Hong Kong media tycoon Jimmy Lai was sentenced to an additional 14 months in prison on Friday for his role in organizing a rally during the October 2019 pro-democracy protests in the city, highlighting Beijing’s continued crackdown on dissent in the city.

 

According to the South China Morning Post, six months of the new 14-month sentence will be served concurrently, with Lai’s current 14-month jail term participating in similar protests in August 2019—along with nine other prominent activists—extending his stay in prison to 20 months in total.

Lai has been in jail since December—having been denied bail—on other charges under Hong Kong’s new draconian national security law, which can carry a life sentence.

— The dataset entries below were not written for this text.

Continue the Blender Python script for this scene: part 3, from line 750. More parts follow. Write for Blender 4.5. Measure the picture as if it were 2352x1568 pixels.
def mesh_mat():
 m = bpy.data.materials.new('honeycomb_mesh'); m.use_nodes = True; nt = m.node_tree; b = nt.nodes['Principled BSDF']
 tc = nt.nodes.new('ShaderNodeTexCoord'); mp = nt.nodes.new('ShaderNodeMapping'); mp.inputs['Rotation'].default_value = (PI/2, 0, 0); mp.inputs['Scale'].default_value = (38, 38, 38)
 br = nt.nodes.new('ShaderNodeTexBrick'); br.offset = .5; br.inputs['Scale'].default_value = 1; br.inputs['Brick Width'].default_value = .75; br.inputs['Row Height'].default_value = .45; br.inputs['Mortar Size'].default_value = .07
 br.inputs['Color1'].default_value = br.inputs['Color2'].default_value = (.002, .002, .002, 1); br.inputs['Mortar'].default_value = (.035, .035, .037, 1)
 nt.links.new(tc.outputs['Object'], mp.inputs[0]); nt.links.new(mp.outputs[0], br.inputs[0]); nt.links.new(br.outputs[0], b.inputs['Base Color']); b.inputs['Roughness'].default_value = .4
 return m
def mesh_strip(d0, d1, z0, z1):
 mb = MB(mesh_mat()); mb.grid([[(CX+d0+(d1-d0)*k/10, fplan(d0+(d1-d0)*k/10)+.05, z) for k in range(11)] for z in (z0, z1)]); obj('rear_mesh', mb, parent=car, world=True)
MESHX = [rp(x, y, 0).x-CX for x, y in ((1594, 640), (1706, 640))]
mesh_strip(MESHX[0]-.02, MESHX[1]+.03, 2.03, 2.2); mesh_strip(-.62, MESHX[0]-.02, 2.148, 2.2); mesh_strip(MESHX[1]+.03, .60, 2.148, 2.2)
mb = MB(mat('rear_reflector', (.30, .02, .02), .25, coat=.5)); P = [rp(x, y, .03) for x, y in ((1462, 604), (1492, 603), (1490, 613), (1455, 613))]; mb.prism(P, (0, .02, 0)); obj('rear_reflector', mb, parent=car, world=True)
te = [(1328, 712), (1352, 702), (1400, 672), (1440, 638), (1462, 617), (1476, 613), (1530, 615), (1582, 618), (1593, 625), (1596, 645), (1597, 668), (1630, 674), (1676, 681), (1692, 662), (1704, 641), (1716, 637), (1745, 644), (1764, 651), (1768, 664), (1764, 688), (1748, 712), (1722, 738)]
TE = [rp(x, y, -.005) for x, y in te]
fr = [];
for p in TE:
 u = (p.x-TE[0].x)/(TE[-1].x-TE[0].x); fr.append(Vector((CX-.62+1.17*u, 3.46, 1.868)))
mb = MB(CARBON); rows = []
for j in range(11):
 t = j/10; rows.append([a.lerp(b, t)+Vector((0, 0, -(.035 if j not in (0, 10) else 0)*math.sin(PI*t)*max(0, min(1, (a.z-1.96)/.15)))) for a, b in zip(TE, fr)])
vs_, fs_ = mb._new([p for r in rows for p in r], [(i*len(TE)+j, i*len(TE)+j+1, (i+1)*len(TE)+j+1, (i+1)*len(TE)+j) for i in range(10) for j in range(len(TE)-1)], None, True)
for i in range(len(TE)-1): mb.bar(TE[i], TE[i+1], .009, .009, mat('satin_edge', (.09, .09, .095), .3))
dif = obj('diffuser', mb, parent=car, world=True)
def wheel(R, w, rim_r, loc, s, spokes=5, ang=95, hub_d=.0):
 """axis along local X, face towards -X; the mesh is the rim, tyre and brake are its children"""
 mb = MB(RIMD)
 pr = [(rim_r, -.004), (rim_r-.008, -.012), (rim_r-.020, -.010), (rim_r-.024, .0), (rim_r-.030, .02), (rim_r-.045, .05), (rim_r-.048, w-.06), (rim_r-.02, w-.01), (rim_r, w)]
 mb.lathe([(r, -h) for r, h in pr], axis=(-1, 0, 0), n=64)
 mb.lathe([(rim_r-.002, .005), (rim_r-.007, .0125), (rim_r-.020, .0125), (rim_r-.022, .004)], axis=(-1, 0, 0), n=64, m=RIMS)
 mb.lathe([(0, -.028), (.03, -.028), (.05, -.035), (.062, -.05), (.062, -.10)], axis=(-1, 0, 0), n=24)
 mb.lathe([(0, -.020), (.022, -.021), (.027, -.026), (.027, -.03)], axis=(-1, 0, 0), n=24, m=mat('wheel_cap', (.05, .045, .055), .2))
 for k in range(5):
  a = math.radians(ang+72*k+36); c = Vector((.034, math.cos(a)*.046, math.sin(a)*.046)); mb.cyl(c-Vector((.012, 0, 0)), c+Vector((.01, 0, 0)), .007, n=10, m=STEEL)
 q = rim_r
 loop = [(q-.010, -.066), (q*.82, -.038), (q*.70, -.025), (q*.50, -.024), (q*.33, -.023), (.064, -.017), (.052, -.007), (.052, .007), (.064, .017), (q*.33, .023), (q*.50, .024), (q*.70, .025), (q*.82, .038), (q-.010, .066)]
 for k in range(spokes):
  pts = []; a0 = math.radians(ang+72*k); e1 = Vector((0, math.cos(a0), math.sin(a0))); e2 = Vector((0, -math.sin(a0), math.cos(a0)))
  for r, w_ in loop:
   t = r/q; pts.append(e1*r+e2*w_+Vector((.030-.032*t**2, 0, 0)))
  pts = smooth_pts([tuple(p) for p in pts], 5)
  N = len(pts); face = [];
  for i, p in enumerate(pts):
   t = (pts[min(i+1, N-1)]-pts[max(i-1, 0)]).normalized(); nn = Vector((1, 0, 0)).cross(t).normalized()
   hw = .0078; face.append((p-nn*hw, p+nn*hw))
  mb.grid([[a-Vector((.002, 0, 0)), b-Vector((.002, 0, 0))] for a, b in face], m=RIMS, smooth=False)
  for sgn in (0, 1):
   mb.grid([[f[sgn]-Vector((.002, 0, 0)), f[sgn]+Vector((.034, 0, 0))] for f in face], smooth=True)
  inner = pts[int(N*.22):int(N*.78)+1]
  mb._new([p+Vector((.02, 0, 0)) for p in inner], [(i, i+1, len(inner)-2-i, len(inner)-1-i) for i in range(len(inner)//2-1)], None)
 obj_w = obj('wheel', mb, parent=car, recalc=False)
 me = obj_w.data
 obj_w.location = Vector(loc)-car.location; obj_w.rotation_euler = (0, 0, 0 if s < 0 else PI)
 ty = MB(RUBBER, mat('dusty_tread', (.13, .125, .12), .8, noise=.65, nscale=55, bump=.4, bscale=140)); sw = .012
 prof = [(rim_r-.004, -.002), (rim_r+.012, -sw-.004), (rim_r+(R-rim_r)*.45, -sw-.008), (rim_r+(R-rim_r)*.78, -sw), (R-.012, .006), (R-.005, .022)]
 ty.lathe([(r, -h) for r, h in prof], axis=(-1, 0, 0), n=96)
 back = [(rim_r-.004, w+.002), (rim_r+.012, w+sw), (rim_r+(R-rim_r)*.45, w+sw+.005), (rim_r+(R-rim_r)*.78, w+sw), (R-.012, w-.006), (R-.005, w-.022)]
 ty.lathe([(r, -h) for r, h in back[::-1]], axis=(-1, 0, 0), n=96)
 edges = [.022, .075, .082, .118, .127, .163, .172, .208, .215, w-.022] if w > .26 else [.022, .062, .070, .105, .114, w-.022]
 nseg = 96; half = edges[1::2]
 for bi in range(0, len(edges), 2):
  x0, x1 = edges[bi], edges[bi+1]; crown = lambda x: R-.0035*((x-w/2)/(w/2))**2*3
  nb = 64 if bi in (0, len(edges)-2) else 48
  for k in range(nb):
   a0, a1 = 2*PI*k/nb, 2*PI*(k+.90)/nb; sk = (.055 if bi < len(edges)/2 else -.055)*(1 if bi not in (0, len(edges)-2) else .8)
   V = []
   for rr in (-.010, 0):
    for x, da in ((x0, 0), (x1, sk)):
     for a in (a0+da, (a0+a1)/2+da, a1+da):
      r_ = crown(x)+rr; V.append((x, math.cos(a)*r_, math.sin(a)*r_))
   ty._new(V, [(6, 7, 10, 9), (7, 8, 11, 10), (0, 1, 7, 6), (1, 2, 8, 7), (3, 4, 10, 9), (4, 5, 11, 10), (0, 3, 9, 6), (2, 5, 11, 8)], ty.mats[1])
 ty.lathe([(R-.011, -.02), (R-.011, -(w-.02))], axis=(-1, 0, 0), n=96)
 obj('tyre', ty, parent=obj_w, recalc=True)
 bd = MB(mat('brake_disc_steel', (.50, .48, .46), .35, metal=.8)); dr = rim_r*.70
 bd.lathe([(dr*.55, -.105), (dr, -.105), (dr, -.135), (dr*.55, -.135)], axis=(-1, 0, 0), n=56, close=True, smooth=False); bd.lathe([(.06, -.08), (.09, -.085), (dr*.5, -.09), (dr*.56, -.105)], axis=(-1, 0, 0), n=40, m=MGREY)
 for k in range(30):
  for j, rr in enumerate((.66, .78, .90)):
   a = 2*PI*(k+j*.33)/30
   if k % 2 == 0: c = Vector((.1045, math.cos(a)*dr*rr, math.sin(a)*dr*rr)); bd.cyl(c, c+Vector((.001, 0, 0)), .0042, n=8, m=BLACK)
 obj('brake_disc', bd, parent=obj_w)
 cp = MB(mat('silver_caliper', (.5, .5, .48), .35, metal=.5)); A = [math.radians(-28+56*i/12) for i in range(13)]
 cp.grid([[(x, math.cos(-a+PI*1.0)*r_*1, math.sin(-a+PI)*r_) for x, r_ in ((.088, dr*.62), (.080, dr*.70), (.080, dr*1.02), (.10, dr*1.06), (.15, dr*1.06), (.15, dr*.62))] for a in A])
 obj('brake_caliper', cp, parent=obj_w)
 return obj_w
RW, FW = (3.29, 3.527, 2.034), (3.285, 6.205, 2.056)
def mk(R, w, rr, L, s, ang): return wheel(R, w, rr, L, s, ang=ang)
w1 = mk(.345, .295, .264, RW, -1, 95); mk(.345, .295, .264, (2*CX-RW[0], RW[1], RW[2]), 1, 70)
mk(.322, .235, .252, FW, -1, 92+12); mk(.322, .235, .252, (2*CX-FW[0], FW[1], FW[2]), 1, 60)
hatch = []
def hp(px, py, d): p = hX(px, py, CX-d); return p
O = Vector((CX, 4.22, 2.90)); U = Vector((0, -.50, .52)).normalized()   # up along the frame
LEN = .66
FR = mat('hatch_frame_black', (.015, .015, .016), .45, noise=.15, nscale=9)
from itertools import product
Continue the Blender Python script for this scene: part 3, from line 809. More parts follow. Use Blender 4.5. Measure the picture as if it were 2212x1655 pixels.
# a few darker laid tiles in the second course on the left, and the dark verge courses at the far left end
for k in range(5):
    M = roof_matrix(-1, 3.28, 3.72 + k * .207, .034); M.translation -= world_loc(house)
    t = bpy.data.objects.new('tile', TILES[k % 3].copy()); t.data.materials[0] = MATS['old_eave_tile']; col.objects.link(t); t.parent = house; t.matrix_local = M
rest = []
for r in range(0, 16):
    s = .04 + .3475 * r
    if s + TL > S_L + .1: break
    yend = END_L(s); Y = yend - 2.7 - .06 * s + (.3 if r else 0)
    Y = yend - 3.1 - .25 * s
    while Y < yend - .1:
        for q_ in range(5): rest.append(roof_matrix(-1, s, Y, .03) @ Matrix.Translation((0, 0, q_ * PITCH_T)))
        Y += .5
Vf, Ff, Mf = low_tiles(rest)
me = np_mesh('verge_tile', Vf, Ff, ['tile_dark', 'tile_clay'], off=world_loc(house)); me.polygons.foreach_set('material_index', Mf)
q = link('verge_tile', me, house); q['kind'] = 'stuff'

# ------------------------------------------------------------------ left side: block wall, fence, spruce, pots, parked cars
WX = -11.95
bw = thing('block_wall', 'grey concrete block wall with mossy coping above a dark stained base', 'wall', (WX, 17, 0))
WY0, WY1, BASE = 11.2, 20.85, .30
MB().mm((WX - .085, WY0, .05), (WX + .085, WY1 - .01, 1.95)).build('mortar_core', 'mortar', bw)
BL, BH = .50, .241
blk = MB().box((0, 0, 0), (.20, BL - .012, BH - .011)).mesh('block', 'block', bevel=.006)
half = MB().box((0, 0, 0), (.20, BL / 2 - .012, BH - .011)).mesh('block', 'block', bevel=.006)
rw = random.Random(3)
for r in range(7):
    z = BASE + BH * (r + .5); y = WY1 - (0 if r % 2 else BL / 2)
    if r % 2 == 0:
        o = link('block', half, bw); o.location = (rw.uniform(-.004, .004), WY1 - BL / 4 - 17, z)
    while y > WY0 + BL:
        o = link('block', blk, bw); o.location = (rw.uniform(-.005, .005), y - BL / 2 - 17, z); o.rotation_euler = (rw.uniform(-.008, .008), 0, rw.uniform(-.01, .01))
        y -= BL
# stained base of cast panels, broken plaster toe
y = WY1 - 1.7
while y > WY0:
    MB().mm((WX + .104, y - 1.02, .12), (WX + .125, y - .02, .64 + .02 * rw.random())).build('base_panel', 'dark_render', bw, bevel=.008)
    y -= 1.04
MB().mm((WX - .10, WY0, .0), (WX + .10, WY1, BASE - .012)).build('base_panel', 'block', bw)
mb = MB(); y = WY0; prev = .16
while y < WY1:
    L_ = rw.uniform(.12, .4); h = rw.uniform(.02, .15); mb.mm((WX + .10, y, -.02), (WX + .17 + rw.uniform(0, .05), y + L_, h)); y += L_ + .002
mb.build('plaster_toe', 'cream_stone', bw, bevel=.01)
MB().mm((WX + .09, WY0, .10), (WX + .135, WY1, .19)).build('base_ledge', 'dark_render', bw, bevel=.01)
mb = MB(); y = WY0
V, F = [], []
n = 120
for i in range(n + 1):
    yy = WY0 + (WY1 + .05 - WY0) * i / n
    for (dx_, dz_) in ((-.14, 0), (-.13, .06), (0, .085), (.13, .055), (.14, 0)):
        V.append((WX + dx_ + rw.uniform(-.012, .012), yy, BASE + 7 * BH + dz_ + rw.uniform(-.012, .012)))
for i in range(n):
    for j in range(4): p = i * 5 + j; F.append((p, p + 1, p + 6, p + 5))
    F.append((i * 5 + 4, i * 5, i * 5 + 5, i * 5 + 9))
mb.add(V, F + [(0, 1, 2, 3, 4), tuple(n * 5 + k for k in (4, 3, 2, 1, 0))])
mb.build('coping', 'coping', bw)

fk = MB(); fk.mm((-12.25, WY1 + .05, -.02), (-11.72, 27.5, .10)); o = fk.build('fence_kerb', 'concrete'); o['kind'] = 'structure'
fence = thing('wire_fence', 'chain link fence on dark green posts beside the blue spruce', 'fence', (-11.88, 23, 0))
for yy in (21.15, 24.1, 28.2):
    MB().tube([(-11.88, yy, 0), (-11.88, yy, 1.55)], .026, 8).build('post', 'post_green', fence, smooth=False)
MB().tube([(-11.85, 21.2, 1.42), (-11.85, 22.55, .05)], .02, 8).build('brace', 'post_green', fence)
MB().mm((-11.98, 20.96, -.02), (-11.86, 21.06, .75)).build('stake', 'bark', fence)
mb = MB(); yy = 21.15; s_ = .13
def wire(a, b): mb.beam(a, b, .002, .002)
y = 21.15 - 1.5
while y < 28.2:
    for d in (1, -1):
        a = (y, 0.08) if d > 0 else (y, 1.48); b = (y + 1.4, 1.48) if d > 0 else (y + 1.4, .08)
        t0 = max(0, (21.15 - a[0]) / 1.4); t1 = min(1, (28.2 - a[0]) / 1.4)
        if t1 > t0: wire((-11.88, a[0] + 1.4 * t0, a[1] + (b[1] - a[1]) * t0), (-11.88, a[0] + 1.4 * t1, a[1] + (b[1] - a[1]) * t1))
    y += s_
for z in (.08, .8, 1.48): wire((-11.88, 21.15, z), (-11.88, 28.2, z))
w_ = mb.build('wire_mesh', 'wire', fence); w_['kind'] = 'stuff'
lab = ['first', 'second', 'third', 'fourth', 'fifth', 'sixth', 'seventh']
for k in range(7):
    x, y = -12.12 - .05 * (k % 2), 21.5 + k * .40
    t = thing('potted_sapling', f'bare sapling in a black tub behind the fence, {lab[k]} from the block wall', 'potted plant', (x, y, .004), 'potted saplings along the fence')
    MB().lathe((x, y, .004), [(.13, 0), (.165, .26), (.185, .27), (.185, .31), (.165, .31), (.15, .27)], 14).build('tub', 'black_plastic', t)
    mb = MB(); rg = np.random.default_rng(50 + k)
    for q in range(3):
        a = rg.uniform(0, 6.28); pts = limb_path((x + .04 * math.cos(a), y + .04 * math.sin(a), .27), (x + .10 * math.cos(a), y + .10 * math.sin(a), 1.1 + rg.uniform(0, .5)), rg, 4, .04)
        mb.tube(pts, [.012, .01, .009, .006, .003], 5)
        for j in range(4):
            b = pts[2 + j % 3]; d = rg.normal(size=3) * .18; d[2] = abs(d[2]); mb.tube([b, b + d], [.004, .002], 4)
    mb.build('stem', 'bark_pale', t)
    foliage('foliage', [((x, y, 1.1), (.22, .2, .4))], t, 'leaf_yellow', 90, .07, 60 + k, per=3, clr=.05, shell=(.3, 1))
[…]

The prosecutor in Friday’s case noted that Lai’s group had been denied permission to stage their rally and accused him and other defendants of encouraging the public to take part in the protest march on China’s national day.

 

Last month, Lai and eight other people were handed prison sentences for taking part in a separate pro-democracy protest in August 2019. The 73-year-old media tycoon—who founded the pro-democracy newspaper Apple Daily—was sentenced to 14 months in prison. Eight other people were handed jail terms, but four of them had their sentences suspended, including 82-year-old former lawmaker Martin Lee, often called Hong Kong’s “father of democracy.” Lee Cheuk-yan, a former lawmaker who helped organize annual candlelight vigils in Hong Kong on the anniversary of Beijing’s crackdown on the Tiananmen Square protests in 1989, was sentenced to 12 months in prison. Two other former lawmakers—Leung Kwok-hung and Cyd Ho—were sentenced to 18 months and eight months prison terms respectively.

In 2019, Lai and the other activists organized mass protests across Hong Kong to oppose a law that would have allowed Hong Kong’s government to detain and extradite people to mainland China. Following the protests, Beijing moved to exert more control on Hong Kong and imposed a new national security law last year that gave the city’s authorities sweeping powers to target political dissidents, and established secret police and a national security council to oversee its implementation. Lai was charged under this law in December and has been accused of collusion with a foreign country.

U.S. Secretary of State Antony Blinken in a statement on Thursday called on Hong Kong authorities to: “release and drop charges against all individuals charged under the National Security Law and other laws merely for standing for election or for expressing dissenting views.”